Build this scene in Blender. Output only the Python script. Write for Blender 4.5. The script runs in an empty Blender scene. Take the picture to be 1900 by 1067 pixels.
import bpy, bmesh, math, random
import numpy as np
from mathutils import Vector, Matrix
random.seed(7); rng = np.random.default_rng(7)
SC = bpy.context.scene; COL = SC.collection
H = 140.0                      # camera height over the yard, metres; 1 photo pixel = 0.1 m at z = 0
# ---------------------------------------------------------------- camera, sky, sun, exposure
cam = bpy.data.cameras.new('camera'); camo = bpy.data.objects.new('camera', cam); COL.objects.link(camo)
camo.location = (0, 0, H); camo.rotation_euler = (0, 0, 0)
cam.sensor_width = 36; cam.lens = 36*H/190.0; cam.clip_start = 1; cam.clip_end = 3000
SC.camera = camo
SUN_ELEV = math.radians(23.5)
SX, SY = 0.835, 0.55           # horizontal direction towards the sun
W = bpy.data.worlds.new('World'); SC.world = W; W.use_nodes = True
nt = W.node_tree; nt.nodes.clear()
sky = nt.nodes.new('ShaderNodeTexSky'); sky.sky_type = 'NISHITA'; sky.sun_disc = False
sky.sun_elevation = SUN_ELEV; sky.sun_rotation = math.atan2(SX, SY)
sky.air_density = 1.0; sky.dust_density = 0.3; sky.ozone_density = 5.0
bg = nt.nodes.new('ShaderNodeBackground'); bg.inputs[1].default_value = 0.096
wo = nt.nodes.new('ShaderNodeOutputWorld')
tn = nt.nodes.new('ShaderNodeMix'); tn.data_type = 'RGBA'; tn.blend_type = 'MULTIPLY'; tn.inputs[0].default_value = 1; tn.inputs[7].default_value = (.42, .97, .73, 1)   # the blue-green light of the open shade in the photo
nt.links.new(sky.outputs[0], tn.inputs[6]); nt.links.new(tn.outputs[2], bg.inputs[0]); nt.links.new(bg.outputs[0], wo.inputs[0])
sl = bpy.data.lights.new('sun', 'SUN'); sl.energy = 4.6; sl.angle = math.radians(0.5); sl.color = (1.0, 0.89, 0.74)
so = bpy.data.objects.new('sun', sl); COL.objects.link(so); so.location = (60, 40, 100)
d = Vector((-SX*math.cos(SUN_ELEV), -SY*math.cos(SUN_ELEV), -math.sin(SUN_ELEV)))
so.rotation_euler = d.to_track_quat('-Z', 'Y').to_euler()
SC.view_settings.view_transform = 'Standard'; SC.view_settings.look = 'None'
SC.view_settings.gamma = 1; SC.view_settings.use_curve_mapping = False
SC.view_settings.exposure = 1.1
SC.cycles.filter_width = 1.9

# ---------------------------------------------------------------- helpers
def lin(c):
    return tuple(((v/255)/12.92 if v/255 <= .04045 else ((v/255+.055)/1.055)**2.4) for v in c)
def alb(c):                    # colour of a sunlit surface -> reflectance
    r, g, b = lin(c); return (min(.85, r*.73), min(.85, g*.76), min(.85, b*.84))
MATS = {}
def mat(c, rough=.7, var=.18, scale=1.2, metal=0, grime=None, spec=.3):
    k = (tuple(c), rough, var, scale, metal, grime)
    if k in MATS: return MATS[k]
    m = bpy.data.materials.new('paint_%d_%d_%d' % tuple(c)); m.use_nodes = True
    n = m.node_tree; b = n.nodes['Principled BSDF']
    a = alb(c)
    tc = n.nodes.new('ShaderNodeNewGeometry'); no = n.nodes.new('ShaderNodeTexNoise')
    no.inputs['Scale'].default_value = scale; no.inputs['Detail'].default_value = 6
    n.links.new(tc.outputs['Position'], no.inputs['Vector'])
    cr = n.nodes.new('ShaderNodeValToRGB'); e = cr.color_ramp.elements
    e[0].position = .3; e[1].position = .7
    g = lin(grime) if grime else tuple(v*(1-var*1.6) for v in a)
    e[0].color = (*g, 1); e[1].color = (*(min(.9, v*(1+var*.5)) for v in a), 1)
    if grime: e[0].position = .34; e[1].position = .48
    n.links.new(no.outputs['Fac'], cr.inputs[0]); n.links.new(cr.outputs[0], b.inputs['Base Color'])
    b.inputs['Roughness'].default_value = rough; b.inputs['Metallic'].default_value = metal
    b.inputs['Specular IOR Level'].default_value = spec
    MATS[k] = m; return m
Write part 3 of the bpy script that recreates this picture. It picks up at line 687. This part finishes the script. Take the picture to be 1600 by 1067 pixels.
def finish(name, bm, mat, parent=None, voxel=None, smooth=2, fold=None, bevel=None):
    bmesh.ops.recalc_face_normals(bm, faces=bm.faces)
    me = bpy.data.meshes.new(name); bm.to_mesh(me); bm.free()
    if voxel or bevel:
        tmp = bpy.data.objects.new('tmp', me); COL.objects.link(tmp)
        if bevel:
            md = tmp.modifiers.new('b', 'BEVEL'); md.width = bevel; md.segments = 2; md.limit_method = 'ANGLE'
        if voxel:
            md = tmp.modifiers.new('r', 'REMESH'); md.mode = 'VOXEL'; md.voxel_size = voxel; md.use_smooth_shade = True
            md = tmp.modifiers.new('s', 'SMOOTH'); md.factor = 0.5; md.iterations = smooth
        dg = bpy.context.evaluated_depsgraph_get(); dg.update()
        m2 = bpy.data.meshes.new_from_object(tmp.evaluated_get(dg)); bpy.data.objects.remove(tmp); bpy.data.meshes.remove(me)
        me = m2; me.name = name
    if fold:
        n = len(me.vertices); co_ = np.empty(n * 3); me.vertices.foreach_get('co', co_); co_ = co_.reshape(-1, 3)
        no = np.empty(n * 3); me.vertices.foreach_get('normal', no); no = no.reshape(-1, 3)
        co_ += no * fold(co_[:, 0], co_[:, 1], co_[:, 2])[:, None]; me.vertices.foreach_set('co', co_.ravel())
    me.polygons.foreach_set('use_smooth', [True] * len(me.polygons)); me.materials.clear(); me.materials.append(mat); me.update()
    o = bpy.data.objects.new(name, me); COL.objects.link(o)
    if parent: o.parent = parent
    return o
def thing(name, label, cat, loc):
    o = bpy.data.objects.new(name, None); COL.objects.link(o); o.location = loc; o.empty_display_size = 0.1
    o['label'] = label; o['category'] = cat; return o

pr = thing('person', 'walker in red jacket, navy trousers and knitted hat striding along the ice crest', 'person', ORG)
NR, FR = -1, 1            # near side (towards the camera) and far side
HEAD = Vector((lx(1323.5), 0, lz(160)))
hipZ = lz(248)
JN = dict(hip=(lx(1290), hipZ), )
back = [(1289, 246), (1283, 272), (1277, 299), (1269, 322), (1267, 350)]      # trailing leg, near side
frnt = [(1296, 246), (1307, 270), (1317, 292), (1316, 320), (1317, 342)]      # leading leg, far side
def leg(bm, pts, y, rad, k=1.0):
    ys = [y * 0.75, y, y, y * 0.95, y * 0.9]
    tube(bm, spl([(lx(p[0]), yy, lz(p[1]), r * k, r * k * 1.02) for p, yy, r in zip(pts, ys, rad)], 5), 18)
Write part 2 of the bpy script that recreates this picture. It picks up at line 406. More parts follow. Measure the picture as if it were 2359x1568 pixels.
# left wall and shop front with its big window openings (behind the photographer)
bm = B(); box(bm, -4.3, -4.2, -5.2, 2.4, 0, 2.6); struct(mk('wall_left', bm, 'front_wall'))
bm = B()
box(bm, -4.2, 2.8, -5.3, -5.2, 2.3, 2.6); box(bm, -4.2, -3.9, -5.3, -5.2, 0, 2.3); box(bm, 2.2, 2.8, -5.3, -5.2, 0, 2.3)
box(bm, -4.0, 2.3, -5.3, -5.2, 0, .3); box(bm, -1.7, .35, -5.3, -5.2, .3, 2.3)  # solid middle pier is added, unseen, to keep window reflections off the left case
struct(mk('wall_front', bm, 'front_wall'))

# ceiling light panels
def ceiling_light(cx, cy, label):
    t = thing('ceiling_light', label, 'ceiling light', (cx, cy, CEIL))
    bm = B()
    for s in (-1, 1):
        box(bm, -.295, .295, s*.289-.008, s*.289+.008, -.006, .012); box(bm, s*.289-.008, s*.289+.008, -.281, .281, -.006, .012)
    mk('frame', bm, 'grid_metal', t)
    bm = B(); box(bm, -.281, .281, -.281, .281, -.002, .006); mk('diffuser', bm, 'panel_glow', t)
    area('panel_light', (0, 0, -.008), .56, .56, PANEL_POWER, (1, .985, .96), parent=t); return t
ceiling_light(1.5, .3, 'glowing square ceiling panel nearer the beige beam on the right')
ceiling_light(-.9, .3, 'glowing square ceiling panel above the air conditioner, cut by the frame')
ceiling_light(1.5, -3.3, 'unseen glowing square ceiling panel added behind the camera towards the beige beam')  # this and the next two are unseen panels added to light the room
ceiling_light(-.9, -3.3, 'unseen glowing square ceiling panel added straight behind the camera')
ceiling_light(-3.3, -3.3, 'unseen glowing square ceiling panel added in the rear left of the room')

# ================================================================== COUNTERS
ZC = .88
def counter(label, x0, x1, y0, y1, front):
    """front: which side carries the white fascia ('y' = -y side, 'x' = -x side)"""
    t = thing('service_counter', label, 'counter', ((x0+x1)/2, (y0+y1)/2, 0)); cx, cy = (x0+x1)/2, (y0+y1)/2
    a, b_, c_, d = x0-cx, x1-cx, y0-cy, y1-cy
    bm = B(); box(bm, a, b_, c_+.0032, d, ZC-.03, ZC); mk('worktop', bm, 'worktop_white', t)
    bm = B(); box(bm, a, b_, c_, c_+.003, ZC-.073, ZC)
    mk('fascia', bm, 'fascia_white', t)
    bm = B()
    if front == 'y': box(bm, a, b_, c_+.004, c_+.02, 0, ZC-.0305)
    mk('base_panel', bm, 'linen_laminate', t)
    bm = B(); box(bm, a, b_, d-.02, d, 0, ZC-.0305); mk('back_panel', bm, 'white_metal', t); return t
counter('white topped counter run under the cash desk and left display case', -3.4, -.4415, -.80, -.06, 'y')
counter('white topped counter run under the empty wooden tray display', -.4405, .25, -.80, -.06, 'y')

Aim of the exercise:
Your task is to retype the entries verbatim, starting with the line that holds "Write part 2" and stopping after the line that holds "struct(mk('wall_front', bm, 'front_wall'))".

Solution for this exercise:
Write part 2 of the bpy script that recreates this picture. It picks up at line 406. More parts follow. Measure the picture as if it were 2359x1568 pixels.
# left wall and shop front with its big window openings (behind the photographer)
bm = B(); box(bm, -4.3, -4.2, -5.2, 2.4, 0, 2.6); struct(mk('wall_left', bm, 'front_wall'))
bm = B()
box(bm, -4.2, 2.8, -5.3, -5.2, 2.3, 2.6); box(bm, -4.2, -3.9, -5.3, -5.2, 0, 2.3); box(bm, 2.2, 2.8, -5.3, -5.2, 0, 2.3)
box(bm, -4.0, 2.3, -5.3, -5.2, 0, .3); box(bm, -1.7, .35, -5.3, -5.2, .3, 2.3)  # solid middle pier is added, unseen, to keep window reflections off the left case
struct(mk('wall_front', bm, 'front_wall'))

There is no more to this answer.